Saturday, March 17, 2012

Live Review - EMA @ Music Hall of Williamsburg

While SXSW is taking place in Austin, Texas, one of the festival's break-out stars from 2011, EMA headlined Music Hall of Williamsburg to a pack but not sold-out audience on Friday night. With a stage decorated with color changing lanterns, and backed by a band that consisted of a drummer, programmer / violinist and guitarist, Erika M. Anderson aka EMA brought her subtle and sexual sound to North Brooklyn.

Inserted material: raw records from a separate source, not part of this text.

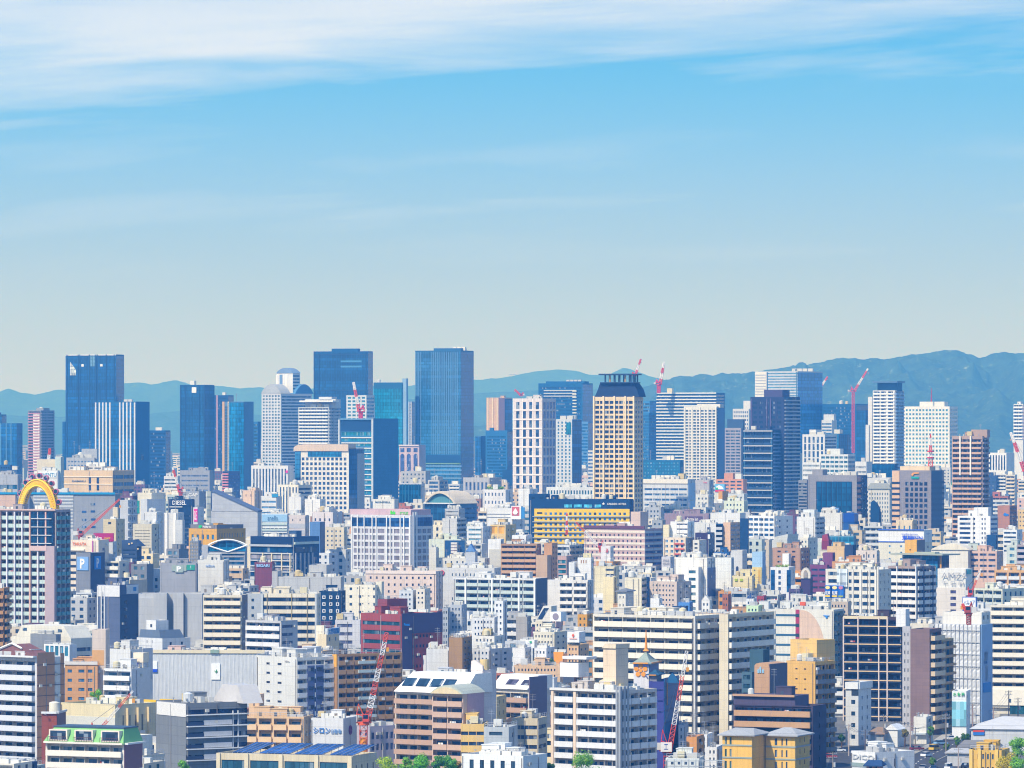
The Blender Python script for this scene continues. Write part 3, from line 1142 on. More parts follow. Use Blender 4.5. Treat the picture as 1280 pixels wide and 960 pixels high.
b = Bld(OT, 'slim white-edged tower squeezed left of the ribbed glass tower', 'tower', 510.5, 514, 518.5, 502, 556, 640, '4b7cae', S(3.6, .5, c=GN), G('2a5e94'), cl=0)
b.main.fins('F', [511.4, 514], 1.0, 'dfe6ec')
b = Bld(OT, 'square-framed blue tower with a deep open roof frame and blank side', 'tower', 424, 467, 498, 523, 622, 680, '3a77a8', S(6.6, .68, 17, c='117a94', m=.06, n=1), None, a=36, cl=1, mat='panel')
b.main.plate('roof_recess', 'F', 426.5, 465.5, 526, 539, '0b3a68', .2)
b.main.fins('F', [425, 466.5], 2.2, 'b5cbdf', 523, out=1.6)
b.main.bands('F', [523], 1.6, '6f9cc2', out=1.6)
b.main.bands('F', [546.5 + 6.6 * i for i in range(12)], 1.2, 'd8e2e0', 427, 465)
b = Bld(OB, 'white gridded office block under a long curved tan roof edge', 'office', 369, 436, 455, 560, 640, 692, 'e4e0d8', W(12, 6.1, .62, .6, 12, .03, c='173f72'), G('1d5c90'), a=26, cl=1)
m = b.main
m.plate('glass_strip', 'F', 385, 427, 563.5, 571, '1a6a9c', .4, 'curtain')
m.plate('glass_corner', 'F', 369, 376, 562, 642, '2d6d9c', .3, 'curtain')
m.prism('curved_roof', [(367.5, 564), (368, 559), (372, 556.5), (380, 555.5), (436, 555.5), (436, 564)], -1, 12, 'd9c4ae')
m.plate('grey_strip', 'R', 446, 455, 567, 636, '93a4be', .5)
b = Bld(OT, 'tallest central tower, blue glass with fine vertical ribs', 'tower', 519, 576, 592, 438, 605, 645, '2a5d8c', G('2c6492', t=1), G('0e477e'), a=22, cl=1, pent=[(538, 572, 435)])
b.main.fins('F', [519.7, 521.5, 523.5, 526] + [540 + 2.3 * i for i in range(15)], .9, '5f8ab0', 440, 568, .4)
b.main.bands('F', [569], 10, '0b3f70', 533, 576, .4, 'plant_floor')
b.main.bands('F', [579], 1.2, '7ba36a', 532, 576, 1.2, 'planted_ledge')
b.main.bands('F', [582, 587, 592, 597], 1.3, '7fa8cc', 532, 577, .8)
b.main.clutter(4, 3, ant=1.6, tank=0)
b = Bld(OB, 'pale pink arched building at the foot of the ribbed glass tower', 'office', 499, 524, 532, 556, 590, 657, 'ccb8bc', None, None, a=24, cl=1)
for px in (503, 511, 519.5):
    b.main.prism('window', [(px - 2.4, 590), *b.main.arch(px - 2.4, px + 2.4, 567, 569.5, 6), (px + 2.4, 590)][::1], -.4, .1, '40548c', 'glass')
    b.main.plate('window', 'F', px - 2.4, px + 2.4, 560, 565, '40548c', .3, 'glass')
b.main.bands('F', [556], 1.5, 'e3d2d0', out=1)
b = Bld(OB, 'grey corner building of square windows below the ribbed tower', 'office', 501, 532, 538, 589, 606, 692, 'aeb2b8', W(6, 5, .35, .45, 3, c='1f3f66'), None, cl=2)
b = Bld(OB, 'low block faced in dark teal glass with a white edge', 'office', 499, 527, 531, 604, 628, 722, 'c9d0d6', G('0b4f78', t=1.5), None, cl=1)
b.main.fins('F', [503 + 4 * i for i in range(6)], .5, '2c7ba2', 605)
b = Bld(OB, 'grey slab with deep square openings behind the arched hall', 'office', 535, 549, 560, 600, 616, 702, 'b3b9c2', S(5, .6, 2, .1, c='3a5a82'), S(5, .6, 2, .1, c='3a5a82'), a=40, cl=2)
b = Bld(OT, 'tan striped slim tower beside dark glass left of the white block', 'tower', 608, 631, 640, 497, 541, 642, 'd6b48c', None, G('14609a'), a=30, cl=1)
b.main.fins('F', [610.5, 616, 622], 1.3, 'f0dcb0', out=.9)
b.main.plate('brown_strip', 'F', 623.5, 631, 497.5, 545, '6d5a6a', .4)
b = Bld(OB, 'blue office slab banded in paler stripes left of the white block', 'office', 607, 634, 641, 538, 600, 657, '2a6ea8', S(3.9, .5, 7, .05, c='0d4a80'), G('0d4a80'), cl=1)
g = b.wing(594, 601, 607, 545, 6, '4576a8', G('1a5c98'))
b.wing(628, 641, 642, 587, -4, '123f70', None)
b = Bld(OT, 'white stone tower of paired tall windows in the centre', 'tower', 641, 678, 695, 498, 613, 708, 'e2d8d6', W(4, 11.55, .5, .78, 4.5, .06, c='274a72'), W(4, 11.55, .72, .78, 4.5, .04, c='5d74a8'), a=25, cl=1)
b.main.bands('F', [512.3 + 11.55 * i for i in range(9)], 1.1, 'efe8e4', out=.3)
b.main.fins('F', [641.7, 653.3, 666, 677.4], 1.2, 'efe8e4', out=.2)
b = Bld(OT, 'dark blue tower with white balcony edges behind the white stone tower', 'tower', 673, 728, 741, 479, 526, 640, '15588f', S(4, .5, 5, c='0a4278'), G('0f62a0'), a=22, cl=1, pent=[(679, 727, 476.5)])
b.main.bands('F', [487.5, 491, 494.5], 1.2, 'b9c8d4', 680, 720, 1)
b.main.bands('F', [488 + 3.9 * i for i in range(9)], 1.5, 'd9dccf', 716, 721, 1.3)
b = Bld(OT, 'narrow tower half white ribs half dark blue right of the white stone tower', 'tower', 695, 715, 727, 524, 606, 674, 'c5d3df', W(4, 4.3, .45, .6, 3, .04, c='2a6a98'), None, a=32, cl=2)
b.main.plate('dark_side', 'R', 715.2, 726.8, 524.5, 610, '12578c', .3, 'curtain')
b.main.plate('green_corner', 'F', 708, 714, 528, 543, '13708c', .5, 'glass')
b = Bld(OT, 'blue banded slab just left of the beige crowned tower', 'tower', 726, 735, 742, 527, 581, 650, '5b8fc4', S(4, .5, c='14599a'), G('1b66a6'), cl=0)
b = Bld(OB, 'small white banded block left of the beige crowned tower', 'office', 735, 741, 745, 563, 602, 676, 'c8d2e0', S(4.5, .5, 2, c='3a5f94'), None, cl=0)
b = Bld(RT, 'beige residential tower under a dark crown deck on columns', 'tower', 742, 793, 804, 496, 640, 722, 'e6cfa6', W(8, 6.15, .8, .62, 5, .03, c='12294a'), W(3, 6.15, .6, .56, 5, .05, c='41506e'), a=22, cl=0, ref='the beige crowned tower')
m = b.main
m.fins('F', [742.6, 754.6, 768.3, 782, 792.4], 1.9, 'f0dcb4', 495, out=.9)
m.prism('crown_roof', [(743, 496), (747, 487), (750, 478), (790, 478), (796, 487), (798.5, 496)], .4, m.dp * .8, '253a5c', 'panel')
loc, rz, L = m.frame('F')
for nm, za, zb, xa, xb, q in (('deck', 477.6, 479, 751, 794, 1.5), ('deck', 467, 468.8, 749.5, 795.5, 2)):
    mb = MB()
    mb.box(m.u(xa), m.u(xb), -q, m.dp * .6, m.z(zb), m.z(za))
    obj(nm, mb, b.e, loc, rz, '1f3a58', 'paint')
for i, px in enumerate((756, 762, 768, 774, 781, 788, 791)):
    mb = MB()
    mb.box(m.u(px - .7), m.u(px + .7), .5, 1.5, m.z(478), m.z(468.5))
    mb.box(m.u(px - .7), m.u(px + .7), m.dp * .5, m.dp * .5 + 1, m.z(478), m.z(468.5))
    obj('column', mb, b.e, loc, rz, ['2a4460', 'c8a468'][i % 3 == 1], 'paint')
b = Bld(OT, 'distant blue tower just right of the beige crowned tower', 'tower', 804, 812, 821, 501, 520, 634, '3b7fba', S(4.2, .5), G('2a6fae'), a=40, cl=1)
b = Bld(OB, 'blue glass slab with white rooftop plant right of the beige crowned tower', 'office', 803, 811, 822, 516, 576, 642, '2f74ae', S(3.8, .5, c='0f4f8c'), S(3.8, .5, c='14609a'), a=40, cl=1)
b = Bld(OT, 'wide dark tower wrapped in thin white bands, roof crane at its left', 'tower', 821, 895, 906, 491, 576, 650, '2b5f92', S(3.95, .62, 2.5, .0, c='0f3f72', wf=1), S(3.95, .62, 2.5, 0, c='1a5a92', wf=1), a=20, cl=1)
b.main.bands('F', [490.6 + 3.95 * i for i in range(22)], 1.5, 'e2e4e2', 820.5, 895.5, .9)
b = Bld(OB, 'low teal glass annex under the wide white-banded tower', 'office', 803, 850, 856, 575, 601, 662, '1a6494', W(12, 4, .6, .5, 3, c='2a86ae'), None, cl=3)
b = Bld(RT, 'white and beige gridded apartment tower in front of the banded tower', 'tower', 855, 896, 905, 508, 601, 682, 'e2e0d8', W(8, 3.75, .72, .56, 4.5, .03, c='234a72'), S(3.75, .5, c='2f6596'), a=24, cl=0, pent=[(869, 898, 505)])
b.main.fins('F', [855.7, 864.5, 875, 884.5, 895], 1.4, 'e8e4d8', 509)
b.main.plate('blue_or_shade_side', 'R', 897, 905, 510, 603, '4f86bc', .5)
b = Bld(OB, 'mauve grey office of wide brown windows left of the black tower', 'office', 906, 926, 931, 535, 599, 674, 'a99aae', S(3.85, .5, 3, .03, n=3, wf=.84, c='24406c'), None, cl=1)
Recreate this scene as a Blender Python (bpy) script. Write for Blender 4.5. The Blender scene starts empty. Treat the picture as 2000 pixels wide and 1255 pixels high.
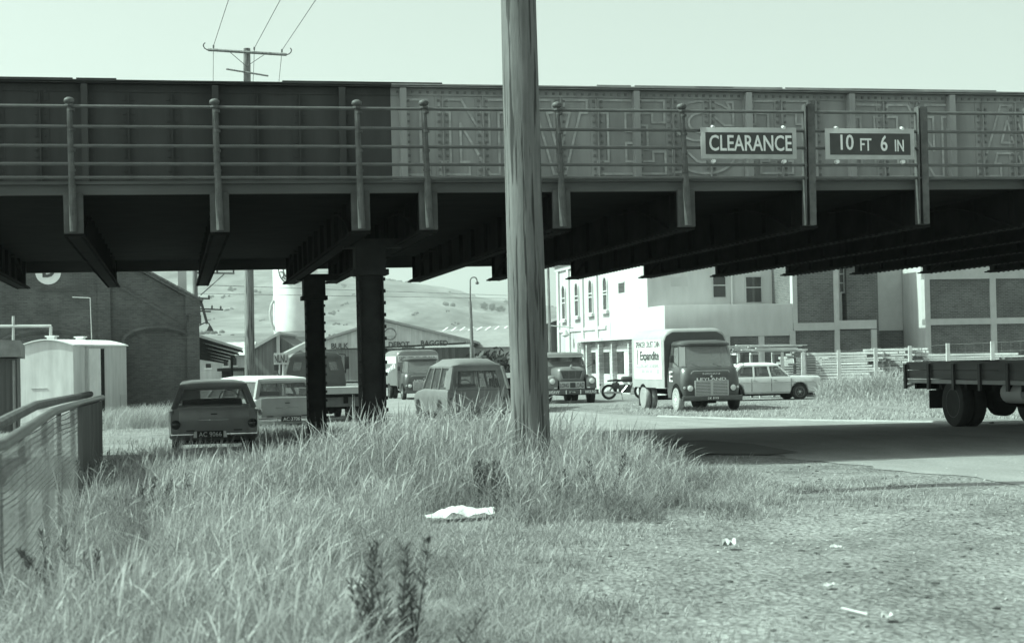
import bpy, bmesh, math, random
import numpy as np
from mathutils import Vector, Matrix
random.seed(7); rng = np.random.default_rng(11)
R = math.radians
sc = bpy.context.scene
COL = sc.collection

# ------------------------------------------------------------------ camera
F = 3300.0; EYE = 1.8
PITCH = math.atan(72.5 / F); ROLL = -0.020
CM = Matrix.Rotation(math.pi/2 + PITCH, 3, 'X') @ Matrix.Rotation(ROLL, 3, 'Z')
cam_d = bpy.data.cameras.new('camera'); cam = bpy.data.objects.new('camera', cam_d); COL.objects.link(cam)
cam.matrix_world = Matrix.Translation((0, 0, EYE)) @ CM.to_4x4()
cam_d.sensor_fit = 'HORIZONTAL'; cam_d.sensor_width = 36.0; cam_d.lens = 36.0 * F / 2000.0
cam_d.clip_start = 0.1; cam_d.clip_end = 20000
cam_d.dof.use_dof = True; cam_d.dof.focus_distance = 30.0; cam_d.dof.aperture_fstop = 4.0
sc.camera = cam

# ------------------------------------------------------------------ light
SUN_EL = R(48); SUN_DIR = Vector((-1.0, -0.115, 0)).normalized()      # towards the sun, level
TINT = (0.78, 1.0, 0.87)                                                # the film's own cast
w = bpy.data.worlds.new('World'); sc.world = w; w.use_nodes = True
nt = w.node_tree; nt.nodes.clear()
sky = nt.nodes.new('ShaderNodeTexSky'); sky.sky_type = 'NISHITA'; sky.sun_disc = False
sky.sun_elevation = SUN_EL; sky.sun_rotation = math.atan2(SUN_DIR.x, SUN_DIR.y)
sky.dust_density = 3.0; sky.air_density = 1.0; sky.ozone_density = 1.0
bw = nt.nodes.new('ShaderNodeRGBToBW'); mul = nt.nodes.new('ShaderNodeMixRGB'); mul.blend_type = 'MULTIPLY'
mul.inputs[0].default_value = 1.0; mul.inputs[2].default_value = (0.83, 1.0, 0.91, 1)
bg = nt.nodes.new('ShaderNodeBackground'); bg.inputs[1].default_value = 0.101
out = nt.nodes.new('ShaderNodeOutputWorld')
nt.links.new(sky.outputs[0], bw.inputs[0]); nt.links.new(bw.outputs[0], mul.inputs[1])
nt.links.new(mul.outputs[0], bg.inputs[0]); nt.links.new(bg.outputs[0], out.inputs[0])
sl = bpy.data.lights.new('sun', 'SUN'); sl.energy = 2.9; sl.angle = R(0.5); sl.color = TINT
so = bpy.data.objects.new('sun', sl); COL.objects.link(so)
sd = Vector((SUN_DIR.x*math.cos(SUN_EL), SUN_DIR.y*math.cos(SUN_EL), math.sin(SUN_EL)))
so.rotation_euler = sd.to_track_quat('Z', 'Y').to_euler(); so.location = (-30, 0, 60)
sc.view_settings.view_transform = 'Standard'; sc.view_settings.look = 'None'
sc.view_settings.exposure = 1.4; sc.view_settings.gamma = 1.0
try:
    sc.cycles.max_bounces = 6; sc.cycles.volume_bounces = 0; sc.cycles.transparent_max_bounces = 12
except Exception: pass

# ------------------------------------------------------------------ pixel rays -> places
CP = Vector((0, 0, EYE))
def ray(px, py):
    return CM @ Vector(((px-1000)/F, -(py-627.5)/F, -1.0))
def at(px, py, Y):
    d = ray(px, py); return CP + d * (Y / d.y)
def onplane(px, py, p0, n):
    d = ray(px, py); return CP + d * ((p0 - CP).dot(n) / d.dot(n))
def smooth(a, b, t):
    t = np.clip((t-a)/(b-a), 0, 1); return t*t*(3-2*t)
def gz(x, y):
    x = np.asarray(x, float); y = np.asarray(y, float)
    rt = smooth(-4, 2, x)
    near = 0.35*(rt*(1-smooth(24, 52, y)) + (1-rt)*(1-smooth(19, 30, y)))
    near = near + 0.40*np.exp(-((x+0.8)/1.5)**2 - ((y-19.0)/2.4)**2)
    near = near - 0.45*smooth(46, 62, y)*(1-smooth(-14, -9, x))
    near = near + 0.035*np.sin(x*1.3+0.4*y)*np.sin(y*0.9-0.7*x)*(1-smooth(14, 26, y))
    return near
def gzf(x, y): return float(gz(x, y))
def onground(px, py):
    d = ray(px, py); z = 0.2
    for _ in range(25):
        t = (z-EYE)/d.z; p = CP + d*t; z = 0.5*z + 0.5*gzf(p.x, p.y)
    return p

# ------------------------------------------------------------------ mesh helpers
class MB:
    def __init__(s): s.bm = bmesh.new()
    def face(s, pts):
        try: s.bm.faces.new([s.bm.verts.new(p) for p in pts])
        except ValueError: pass
        return s
    def box(s, c, size, rz=0, bev=0, seg=2, rx=0, ry=0):
        m = Matrix.Translation(c) @ Matrix.Rotation(rz, 4, 'Z') @ Matrix.Rotation(ry, 4, 'Y') @ Matrix.Rotation(rx, 4, 'X') @ Matrix.Diagonal((size[0], size[1], size[2], 1))
        r = bmesh.ops.create_cube(s.bm, size=1.0, matrix=m)
        if bev > 0:
            es = list({e for v in r['verts'] for e in v.link_edges})
            bmesh.ops.bevel(s.bm, geom=es, offset=bev, segments=seg, affect='EDGES', profile=0.5)
        return s
    def bb(s, x0, x1, y0, y1, z0, z1, bev=0, seg=2):
        return s.box(((x0+x1)/2, (y0+y1)/2, (z0+z1)/2), (abs(x1-x0), abs(y1-y0), abs(z1-z0)), bev=bev, seg=seg)
    def tube(s, p0, p1, r0, r1=None, seg=10, caps=True):
        p0 = Vector(p0); p1 = Vector(p1); r1 = r0 if r1 is None else r1
        q = (p1-p0).to_track_quat('Z', 'Y')
        a = [s.bm.verts.new(p0 + q @ Vector((r0*math.cos(2*math.pi*i/seg), r0*math.sin(2*math.pi*i/seg), 0))) for i in range(seg)]
        b = [s.bm.verts.new(p1 + q @ Vector((r1*math.cos(2*math.pi*i/seg), r1*math.sin(2*math.pi*i/seg), 0))) for i in range(seg)]
        for i in range(seg): s.bm.faces.new((a[i], a[(i+1) % seg], b[(i+1) % seg], b[i]))
        if caps: s.bm.faces.new(a[::-1]); s.bm.faces.new(b)
        return s
    def path(s, pts, r, seg=8):
        for a, b in zip(pts[:-1], pts[1:]): s.tube(a, b, r, seg=seg)
        return s
    def loft(s, rings, cap=True):
        R_ = [[s.bm.verts.new(p) for p in r] for r in rings]; n = len(R_[0])
        for a, b in zip(R_[:-1], R_[1:]):
            for i in range(n): s.bm.faces.new((a[i], a[(i+1) % n], b[(i+1) % n], b[i]))
        if cap: s.bm.faces.new(R_[0][::-1]); s.bm.faces.new(R_[-1])
        return s
    def prism(s, poly, p0, ax, ay, az, depth):
        p0 = Vector(p0); ax = Vector(ax); ay = Vector(ay); az = Vector(az)
        a = [p0+ax*x+ay*y for x, y in poly]; b = [p+az*depth for p in a]
        return s.loft([a, b])
    def lathe(s, prof, p0, axis, seg=20):
        p0 = Vector(p0); q = Vector(axis).to_track_quat('Z', 'Y'); rings = []
        for r, h in prof:
            rings.append([p0 + q @ Vector((max(r, 1e-4)*math.cos(2*math.pi*i/seg), max(r, 1e-4)*math.sin(2*math.pi*i/seg), h)) for i in range(seg)])
        return s.loft(rings)
    def ball(s, c, r, sub=2, sc_=(1, 1, 1)):
        bmesh.ops.create_icosphere(s.bm, subdivisions=sub, radius=r, matrix=Matrix.Translation(c) @ Matrix.Diagonal((*sc_, 1))); return s
    def slab(s, pts, th):                       # a thin panel of real thickness from 4 points
        pts = [Vector(p) for p in pts]; n = (pts[1]-pts[0]).cross(pts[2]-pts[0]).normalized()*th
        return s.loft([[p-n*0.5 for p in pts], [p+n*0.5 for p in pts]])
    def build(s, name, mat, parent=None, loc=None, rz=None, sm=35):
        bmesh.ops.recalc_face_normals(s.bm, faces=s.bm.faces)
        me = bpy.data.meshes.new(name); s.bm.to_mesh(me); s.bm.free()
        if sm:
            me.polygons.foreach_set('use_smooth', [True]*len(me.polygons)); me.set_sharp_from_angle(angle=R(sm))
        return link(name, me, mat, parent, loc, rz)
def link(name, me, mat, parent=None, loc=None, rz=None):
    o = bpy.data.objects.new(name, me); COL.objects.link(o)
    if mat and not me.materials: me.materials.append(mat)
    if parent: o.parent = parent
    if loc is not None: o.location = loc
    if rz is not None: o.rotation_euler.z = rz
    return o
def tag(o, label=None, cat=None, group=None, kind=None):
    if label: o['label'] = label
    if cat: o['category'] = cat
    if group: o['group'] = group
    if kind: o['kind'] = kind
    return o
def thing(name, label, cat, loc=(0, 0, 0), rz=0, group=None):
    o = bpy.data.objects.new(name, None); COL.objects.link(o); o.empty_display_size = 0.3
    o.location = loc; o.rotation_euler.z = rz
    return tag(o, label, cat, group)
def text(s, w_, h_, c, right, up, mat, parent, name='lettering', ext=0.004, bold=0.0):
    cu = bpy.data.curves.new('t', 'FONT'); cu.body = s; cu.extrude = 0.02; cu.offset = bold; cu.resolution_u = 3
    o = bpy.data.objects.new('t', cu); COL.objects.link(o)
    dg = bpy.context.evaluated_depsgraph_get(); dg.update()
    me = bpy.data.meshes.new_from_object(o.evaluated_get(dg)); bpy.data.objects.remove(o); bpy.data.curves.remove(cu)
    n = len(me.vertices); co = np.empty(n*3, 'f'); me.vertices.foreach_get('co', co); co = co.reshape(-1, 3)
    mn = co.min(0); mx = co.max(0); q = (co-(mn+mx)/2)/np.maximum(mx-mn, 1e-6)
    r = np.array(Vector(right).normalized()); u = np.array(Vector(up).normalized()); k = np.cross(r, u)
    P = np.array(c)[None] + q[:, 0:1]*w_*r + q[:, 1:2]*h_*u + q[:, 2:3]*ext*2*k
    me.vertices.foreach_set('co', P.astype('f').ravel()); me.materials.clear(); me.update()
    return link(name, me, mat, parent)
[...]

In support of her 2011 sophomore release, the acclaimed, Past Life Martyred Saints, EMA took the stage as if it was her home and displayed the raw emotion and power that she has gotten her the praise that has helped her career. Her minimal sound with Lou Reed-eque lyrical delivery coupled with her etherial voice, EMA captivated and hypnotized the audience in Brooklyn. While each song would build and build into its climax, it represented the type of music EMA makes and performance, in so many ways watching her perform and hearing her sonic delivery is parallel to making intimate love - it builds and builds and climaxes then comes down, yet, for EMA it happens with every song. Songs like "The Grey Ship," and "Butterfly Knife," are the perfect examples of this. Her songs themselves speak of sexuality, small towns and celebrity and trying to be comfortable in your own skin, with an audience that seemed to be thriving on those concepts, EMA was a hit. In between songs EMA would banter about her lighting design and lanterns, while the audience would do their best to respond to her off-beat jokes and dark humor, it was the music that they were their for and what they wanted.